Ascent Log
Climber | Suggested Grade | Date of Ascent | Notes |
---|---|---|---|
Nalle Hukkataival | 8C/8C+ | 27th Jun 2017 | Instagram Post |
Alex Megos | – | 22nd Jul 2017 | Instagram Post |
Toby Saxton | 8C+ | 19th Sep 2017 | |
Shawn Rabautou | 8C | 22nd Jun 2018 | Instagram Post |
Daniel Woods | 8C | 28th Jun 2018 | Instagram Post |
Daisuke Ichimiya | 8C | 6th Aug 2018 | |
Jimmy Webb | 8C | 22nd Jun 2019 | Instagram post |
Vadim Timonov | 8C | 5th Jul 2021 | YouTube video |
Climb Profile
The Route
The Finnish Line is a renowned boulder problem located in the Rocklands, a world-famous climbing destination nestled in the Cederberg Mountains of South Africa. Considered one of the most challenging and iconic routes in the area, The Finnish Line attracts climbers from around the globe who seek to test their skills and push their limits on this formidable line.
The Rocklands is celebrated for its unique sandstone formations and exceptional climbing opportunities. The area boasts an otherworldly landscape characterized by orange-hued rock formations, hidden caves, and expansive boulder fields, all of which make it a climber’s paradise.
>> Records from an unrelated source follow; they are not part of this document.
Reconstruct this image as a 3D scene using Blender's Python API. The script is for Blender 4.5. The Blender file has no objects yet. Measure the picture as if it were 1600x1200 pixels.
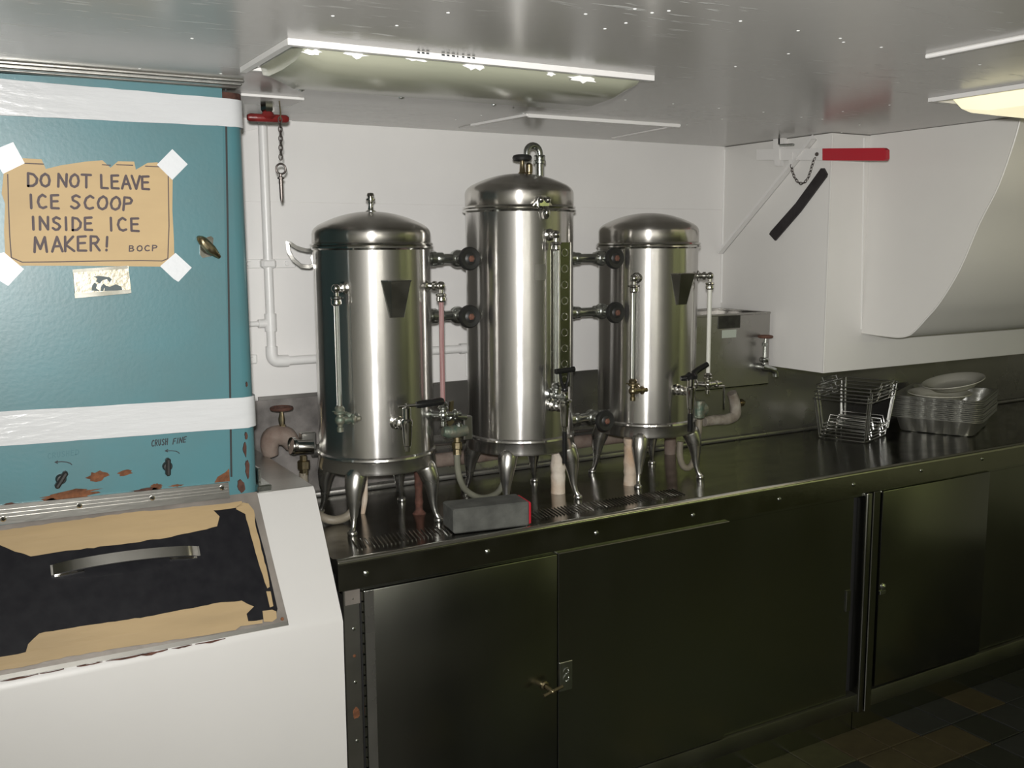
import bpy, bmesh, math, random
from mathutils import Vector, Matrix
random.seed(7)
S = bpy.context.scene
COL = S.collection
PI = math.pi
R_ = math.radians

# ------------------------------------------------------------------ camera
FPX, CAMZ = 1530.0, 1.6
def cam_axes():
    yaw, pitch, roll = R_(29.91), R_(7.95), R_(-0.37)
    f = Vector((math.sin(yaw)*math.cos(pitch), math.cos(yaw)*math.cos(pitch), -math.sin(pitch)))
    r = f.cross(Vector((0, 0, 1))).normalized()
    u = r.cross(f)
    return r*math.cos(roll)+u*math.sin(roll), u*math.cos(roll)-r*math.sin(roll), f
CR, CU, CF = cam_axes()
cam_d = bpy.data.cameras.new('camera'); cam = bpy.data.objects.new('camera', cam_d); COL.objects.link(cam)
cam_d.sensor_width = 36; cam_d.lens = 36*FPX/1600; cam_d.clip_start = .02
M3 = Matrix((CR, CU, -CF)).transposed()
cam.matrix_world = Matrix.Translation((0, 0, CAMZ)) @ M3.to_4x4()
S.camera = cam

# ------------------------------------------------------------------ light
S.view_settings.view_transform = 'Standard'; S.view_settings.look = 'None'
S.view_settings.gamma = 1; S.view_settings.use_curve_mapping = False
S.view_settings.exposure = 0.0
W = bpy.data.worlds.new('world'); S.world = W; W.use_nodes = True
W.node_tree.nodes['Background'].inputs[0].default_value = (.02, .02, .02, 1)
W.node_tree.nodes['Background'].inputs[1].default_value = .2
def area(name, loc, target, sx, sy, power, color):
    d = bpy.data.lights.new(name, 'AREA'); d.shape = 'RECTANGLE'; d.size = sx; d.size_y = sy
    d.energy = power; d.color = color
    o = bpy.data.objects.new(name, d); COL.objects.link(o); o.location = loc
    o.rotation_euler = (Vector(target)-Vector(loc)).to_track_quat('-Z', 'Y').to_euler()
    return o
# the camera's own flash, just above and to the left of the lens
fd = bpy.data.lights.new('camera_flash', 'SPOT'); fd.energy = 205; fd.color = (1, .985, .96)
fd.spot_size = R_(112); fd.spot_blend = 1.0; fd.shadow_soft_size = .022
fo_ = bpy.data.objects.new('camera_flash', fd); COL.objects.link(fo_); fo_.location = (-.02, -.03, 1.66)
fo_.rotation_euler = (Vector((1.35, 2.5, 1.60))-fo_.location).to_track_quat('-Z', 'Y').to_euler()
# the galley's other ceiling tube, unseen behind right, placed to glint on the worktop edge
area('ceiling_tube_light', (4.2, -.9, 1.90), (4.2, -.9, 0), 2.3, .28, 13.0, (.90, 1, .38))
area('aft_fill_light', (.2, -1.5, 1.90), (.2, -1.5, 0), 1.2, .25, 46.0, (1, .98, .90))  # unseen fill added overhead behind the camera for ambient light

# ------------------------------------------------------------------ measuring helpers
def ray(x, y): return CR*((x-800)/FPX) - CU*((y-600)/FPX) + CF
C0 = Vector((0, 0, CAMZ))
def aty(x, y, Y): d = ray(x, y); return C0 + d*(Y/d.y)
def atx(x, y, X): d = ray(x, y); return C0 + d*(X/d.x)
def atz(x, y, Z): d = ray(x, y); return C0 + d*((Z-CAMZ)/d.z)
def atplane(x, y, p, n): d = ray(x, y); return C0 + d*((p-C0).dot(n)/d.dot(n))

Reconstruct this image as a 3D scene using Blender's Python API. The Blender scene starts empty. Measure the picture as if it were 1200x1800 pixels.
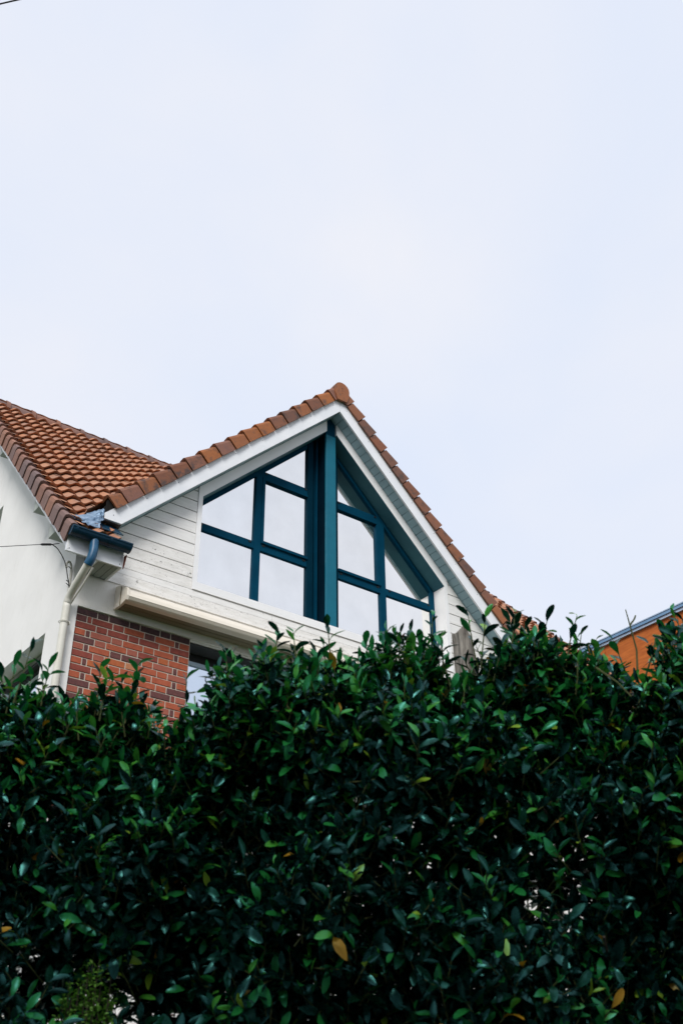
import bpy, bmesh, math, random
import numpy as np
from mathutils import Vector, Matrix
from mathutils.geometry import tessellate_polygon

random.seed(7)
rng = np.random.default_rng(7)
SC = bpy.context.scene
COL = SC.collection
RAD = math.radians

# ------------------------------------------------------------------ camera
CAM = Vector((-3.412, -8.6, 1.6))
YAW, PITCH, ROLL = RAD(37.161), RAD(32.347), RAD(-0.510)
fwd = Vector((math.sin(YAW) * math.cos(PITCH), math.cos(YAW) * math.cos(PITCH), math.sin(PITCH)))
rgt0 = Vector((math.cos(YAW), -math.sin(YAW), 0))
up0 = rgt0.cross(fwd)
rgt = rgt0 * math.cos(ROLL) + up0 * math.sin(ROLL)
upv = up0 * math.cos(ROLL) - rgt0 * math.sin(ROLL)
cam_d = bpy.data.cameras.new('camera')
cam = bpy.data.objects.new('camera', cam_d)
COL.objects.link(cam)
cam.matrix_world = Matrix(((rgt.x, upv.x, -fwd.x, CAM.x), (rgt.y, upv.y, -fwd.y, CAM.y),
                           (rgt.z, upv.z, -fwd.z, CAM.z), (0, 0, 0, 1)))
cam_d.sensor_fit = 'VERTICAL'
cam_d.sensor_height = 36.0
cam_d.sensor_width = 24.0
cam_d.lens = 37.62
cam_d.clip_end = 2000
cam_d.dof.use_dof = True
cam_d.dof.focus_distance = 11.0
cam_d.dof.aperture_fstop = 5.0
SC.camera = cam

# ------------------------------------------------------------------ world, sun, exposure
SUN_EL, SUN_AZ = RAD(40), RAD(224)          # azimuth clockwise from +Y: behind the camera, to its left
W = bpy.data.worlds.new('World')
SC.world = W
W.use_nodes = True
wn, wl = W.node_tree.nodes, W.node_tree.links
wn.clear()
wo = wn.new('ShaderNodeOutputWorld')
bg = wn.new('ShaderNodeBackground')
sky = wn.new('ShaderNodeTexSky')
sky.sky_type = 'NISHITA'
sky.sun_disc = False
sky.sun_elevation = SUN_EL
sky.sun_rotation = SUN_AZ
sky.dust_density = 4.0
tc = wn.new('ShaderNodeTexCoord')
nz = wn.new('ShaderNodeTexNoise')
nz.inputs['Scale'].default_value = 2.6
nz.inputs['Detail'].default_value = 6.0
nz.inputs['Roughness'].default_value = 0.5
nz.inputs['Distortion'].default_value = 0.4
cr = wn.new('ShaderNodeValToRGB')                    # even cloud sheet, slightly bluer where it is thin
cr.color_ramp.elements[0].position = 0.30
cr.color_ramp.elements[0].color = (4.20, 4.58, 5.38, 1)
cr.color_ramp.elements[1].position = 0.70
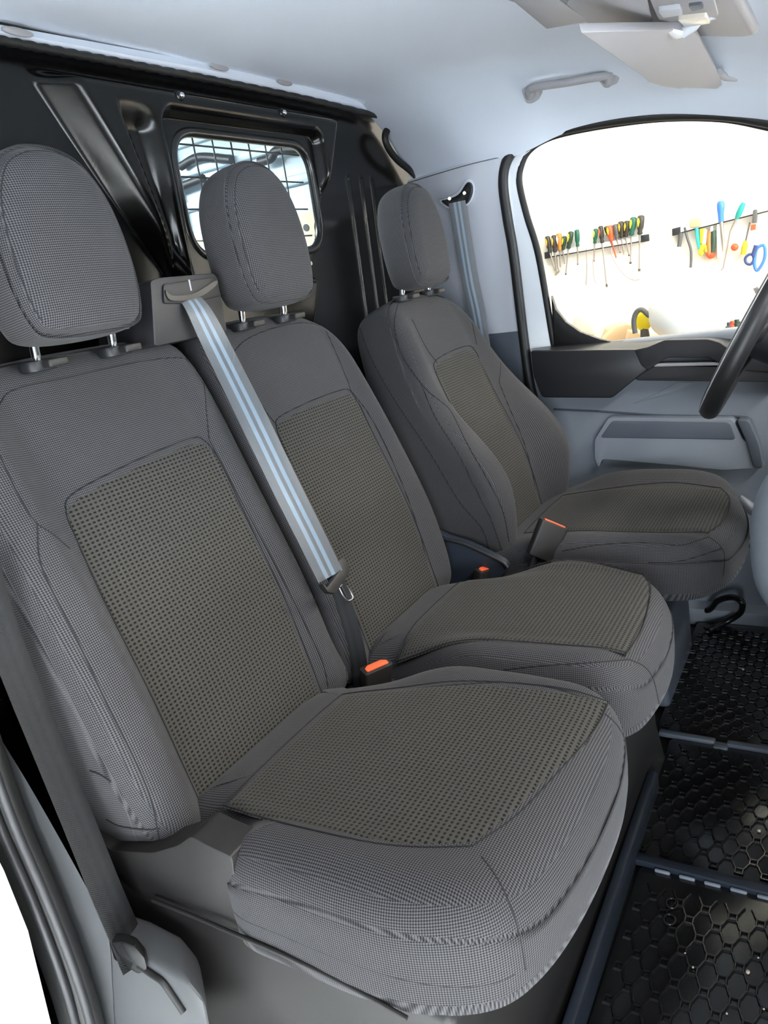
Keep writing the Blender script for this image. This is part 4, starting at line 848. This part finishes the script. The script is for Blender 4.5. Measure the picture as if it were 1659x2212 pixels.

The Finnish Line itself is an imposing 21-move highball, blending technicality, power, and endurance. It demands a combination of precise footwork, dynamic movements, and sheer determination to conquer its intricate sequence of holds and crimps. The problem’s name pays homage to the Finnish climber Nalle Hukkataival, who first envisioned and successfully climbed this awe-inspiring line.
Wall of Glory
First Ascent: Nalle Hukkataival
27th June 2017
After Nalle Hukkataival made the first ascent on 27th June 2017, he initially didn’t offer a grade for the line, although suggested it was one of the hardest lines in the area. This placed the problem in V15/V16 territory, putting it up there with other iconic Rockland boulder problems like Livin’ Large and Black Eagle SD.
The problem clearly had a profound impact on Nalle, as he labeled it a “gem rarer than diamonds” and a line he would remember for the rest of his life.
This blunt arête isn’t just one of the hardest in the area though, it’s also one of the highest boulders, standing at an intimidating 8 meters (26ft) tall. On top of that, the sequence is also highly technical, with laser precision needed to execute the climb. The South African heat and humidity also have a large impact on such a friction-dependent problem.
As Daniel Woods explained in an email to Rock and Ice, the first half of the problem is similar to tufa climbing, with wide pinches required on the arête. For the second half, the problem then moves into compression moves on sloping edges on either side of the arête, requiring full-body power and tension to successfully top out the boulder.
Second Ascent: Alex Megos
22nd July 2017
Alex Megos made the first repeat of the line just a few weeks after Nalle’s FA, with the German climber suggesting that it’s “maybe the best line of all time”. The problem put up a bit of a fight for Megos, or at least by his standards, spending a total of 5 days working the Finnish Line before he eventually claimed the first ascent on the 22nd July 2017.
During this trip, Megos had been working the boulder with Jimmy Webb who, despite making good progress with only a few days on the rock, was unable to make an ascent before having to leave South Africa.
Like his fellow climbers, Jimmy proclaimed that the Finnish Line was one of the most spectacular pieces of stone he has ever touched and said the line will be heavily in his thoughts until he returns. True to his word, on the 22nd June 2019, Webb returned and claimed the seventh ascent of the popular boulder problem.
Other Ascents & Attempts
After Megos’ ascent, the Finnish Line received an additional 4 repeats over the next 12 months. Toby Saxton claimed the third ascent in September of the same year and suggested a grade of V16 for the line. Shawn Raboutou and Daniel Woods, both of whom worked on the problem together, suggest a more suitable grade of V15. The pair spent a total of 6 days on the problem, three days on a rope, and three days without. Woods explained that he, Raboutou and Megos used a different hand sequence on the top half of the boulder from Nalle, which made their accents easier.